Nous chantons la Marseillaise avec eux, les applaudissements repartent de plus belle. La salle entière est touchée. Elle peine à revenir à la réalité lorsque le rideau se baisse pour de bon, et que les lumières se rallument doucement. Nous sortons, joyeux malgré les évènements tragiques joués à l'instant sous nos yeux, émerveillés et incroyablement enthousiasmés par le jeu extraordinaire de cette troupe de renommée... Guillaume a brillé, au delà de mes espérances, mais j'ai également découvert de très bons acteurs à ses côtés. Heureusement que j'ai gardé le programme, pour une fois, non seulement je vais pouvoir le faire autographier mais en plus il me permet de découvrir leurs noms, pour les suivre.
Groupie un jour, groupie toujours, je fais subir à mes compagnons du jour quelques minutes de plus à attendre devant le théâtre, et plus précisément, devant son entrée de service. Je souhaite saluer l'artiste, et lui demander un autographe ainsi qu'une photo, s'il veut bien. Nous ne sommes pas seuls c'est vrai, mais bien peu j'ai l'impression. Nous comprendrons plus tard que la majorité des "fans" du jour attendait à la mauvaise sortie (too bad...). Et ce n'est pas plus mal, l'acteur ne semble pas très à l'aise avec la foule (comme je le comprends) et sa femme Amandine l'attend à côté.
D'autres avant moi lui demandent une photo, il refuse poliment en disant qu'il n'aime pas trop ça mais signe les autographes avec plaisir. Quand vient mon tour, je demande un petit mot pour ma mère et moi, car je lui ai fait découvrir Les Garçons et Guillaume à table, et qu'elle a adoré autant que moi. Il me demande comment on écrit "Oxana" en lettres latines, prenant l'accent (il a des origines slaves) mais je n'ai pas le temps de bavarder plus car un groupie "relou" pas très poli monopolise la parole sans respecter mes quelques petites secondes "de gloire".

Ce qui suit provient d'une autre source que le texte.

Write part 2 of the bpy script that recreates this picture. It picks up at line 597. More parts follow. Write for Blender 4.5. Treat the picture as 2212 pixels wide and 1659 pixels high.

Il avait pourtant déjà eu son autographe, et il se permet de le tutoyer. Je détourne la tête de mon programme en train d'être dédicacé pour balancer un regard en mode "really, dude ?", à cet effronté, mais rien ne l'arrête. Je remercie Guillaume et lui dis que je reviendrai le voir, ce que je ferai, et m'éloigne... Je ne lui pose pas la question de la photo, j'ai bien compris, et je regrette que ce ne soit pas le cas de tout le monde dans le petit cercle qui s'est formé autour de lui. Je le plains, et je m'en veux presque d'avoir participé à cet assaut d'amour non sollicité^^
Un peu dégoûtée tout de même du comportement du "relou" du jour, je n'ai même pas regardé ce que Guillaume m'avait écrit. Je le découvre quelques instants plus tard : il a adorablement fait un clin d'oeil à mes origines, car je lui ai dit que ma mère vivait en Russie, il a tenté un "spasibo bolshoe" (merci beaucoup), et c'est vraiment adorable de sa part ! Je range soigneusement mon trophée et m'en retourne, un peu éhébétée, à la vie normale. Encore merci pour ce grand moment de théâtre, et cette délicate intention. À bientôt Monsieur Gallienne, je l'espère !
Allez, j'espère ne pas trop vous avoir barbés avec mon récit, et vous dis à demain pour un retour aux futilités usuelles.
Groupie-ement vôtre,
Olga
une pièce que j'aurais bien aimé voir!